When I was little, like three, four years old, I decided I wanted to write books. I took tiny pieces of paper, Scotch-taped them together, and “wrote stories.” My grandma thought it was cute. When I was about eight years old, I saw a TV commercial for Gone With the Wind—it was coming to theaters and the pageantry caught my imagination, so I asked Grandma if we could go.
She said of course, since that’s pretty much what she always said if I asked for something, although I didn’t do it often. The only caveat was that I first had to read the book. All 1000-plus pages of it.
So I did. I’m sure there were many things I didn’t understand, because, if you haven’t read the book but only seen the movie, you’re missing out Scarlett’s other two children and a host of interesting characters. But I read that book, and I got to see the movie afterwards.

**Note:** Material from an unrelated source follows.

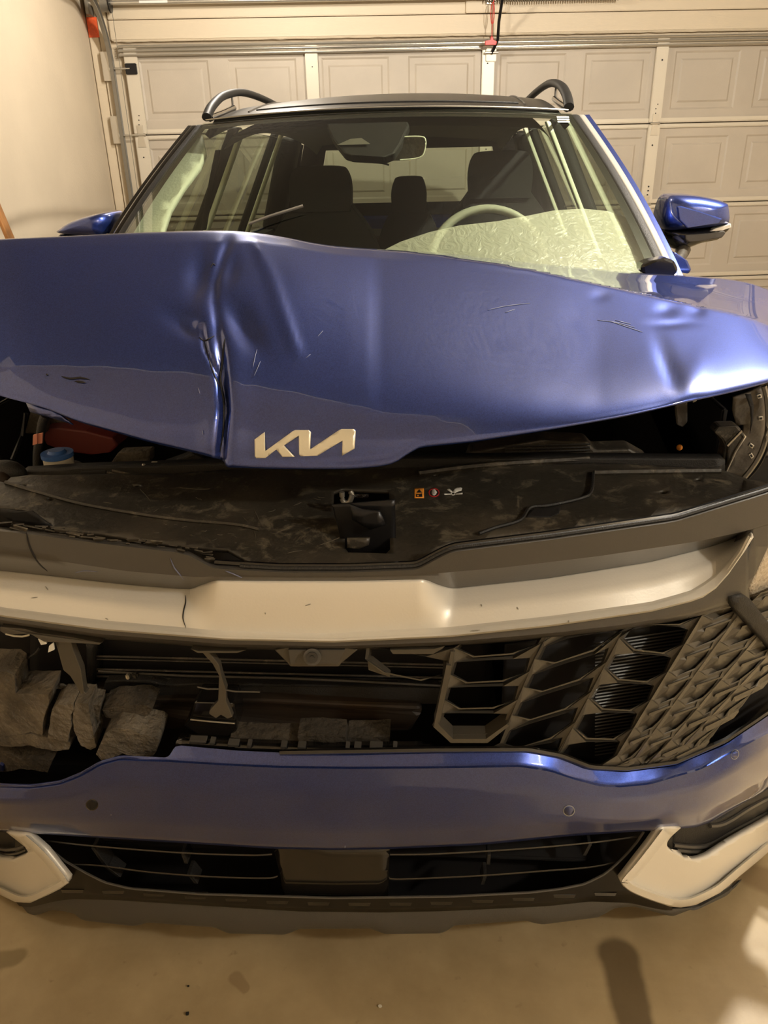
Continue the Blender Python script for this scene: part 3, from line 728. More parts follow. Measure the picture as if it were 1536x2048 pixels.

Over the next decade, my scribblings evolved a bit and I submitted short stories to a few magazines—collecting rejection slips, naturally—and I worked on school newspapers and took a summer journalism class. I also kept a diary for some time; a very 1970s thing to do, it seems.
About seven years or so ago, I started writing professionally. Like, you know, for pay—pretty exciting, even though the topics were often boring and mundane. But at least I brought in a few dollars here and there.
And by the time that market dried up, so to speak, I had eaten that fateful salsa late one night and had a dream about a twenty-something young woman kicking butt and taking names . . .
That was Abby, of course, and so her story began: REDUCED was born.